Si tratta, sotto entrambi i profili, di motivazione idonea e non manifestamente illogica, essendo stati indicati gli elementi ritenuti, in modo logico, dimostrativi de concorso del ricorrente nella partecipazione al trasporto di stupefacenti in data 11/03/2023 (capo C) e nella detenzione dell’ingente quantitativo di stupefacente sequestrato il 19/05/2023 (capo F), e anche quelli posti a fondamento del giudizio di adeguatezza della sola custodia in carcere, che il ricorrente ha censurato in modo generico, omettendo di considerare tutto quanto esposto nella ordinanza impugnata, e, soprattutto, sul piano delle valutazioni di merito, dunque in modo non consentito nel giudizio di legittimità, in quanto il ricorso per cassazione per vizio di motivazione del provvedimento del tribunale del riesame in ordine alla consistenza dei gravi indizi di colpevolezza consente al giudice di legittimità, in relazione alla peculiare natura del giudizio e ai limiti che ad esso ineriscono, la sola verifica delle censure inerenti la corrispondenza delle ragioni addotte dal giudice di merito ai canoni della logica e ai principi di diritto che governano l’apprezzamento delle risultanze probatorie e non anche il controllo di quelle censure che, pur investendo formalmente la motivazione, si risolvono nella
prospettazione di una diversa valutazione di circostanze già esaminate dal giudice di merito (Sez. 2, n. 27866 del 17/06/2019, COGNOME, Rv. 276976; Sez. 2, n. 31553 del 17/05/2017, COGNOME, Rv. 270628).

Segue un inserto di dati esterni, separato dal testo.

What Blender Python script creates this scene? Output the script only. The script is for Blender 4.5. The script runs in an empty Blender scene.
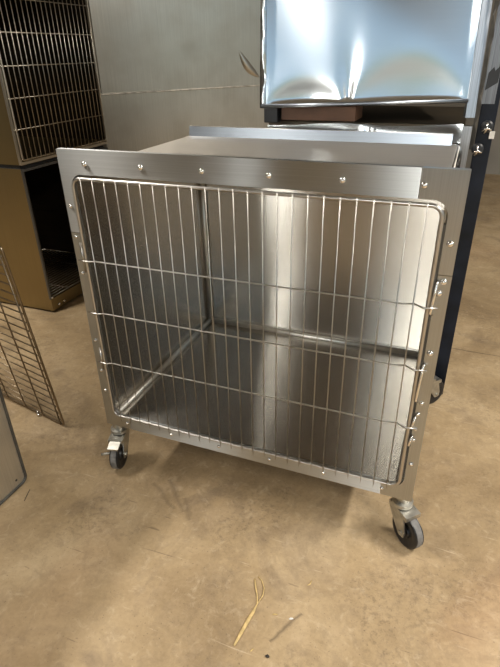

Il ricorso deve, pertanto, essere dichiarato inammissibile, a cagione della genericità e della manifesta infondatezza delle censure alle quali è stato affidato.

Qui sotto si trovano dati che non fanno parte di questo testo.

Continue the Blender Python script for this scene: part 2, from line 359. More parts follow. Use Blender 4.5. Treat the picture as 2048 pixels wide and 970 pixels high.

Alla declaratoria di inammissibilità del ricorso consegue, ex art. 616 cod. proc. pen., l’onere delle spese del procedimento, nonché del versamento di una somma in favore della RAGIONE_SOCIALE delle Ammende, che si determina equitativamente, in ragione dei motivi dedotti, nella misura di euro 3.000,00.
P.Q.M.
Dichiara inammissibile il ricorso e condanna il ricorrente al pagamento delle spese processuali e della somma di euro tremila in favore della RAGIONE_SOCIALE delle Ammende.
La Corte dispone inoltre che copia del presente provvedimento sia trasmessa al Direttore dell’Istituto Penitenziario competente, a norma dell’art. 94, comma 1 ter disp. att. cod. proc. pen.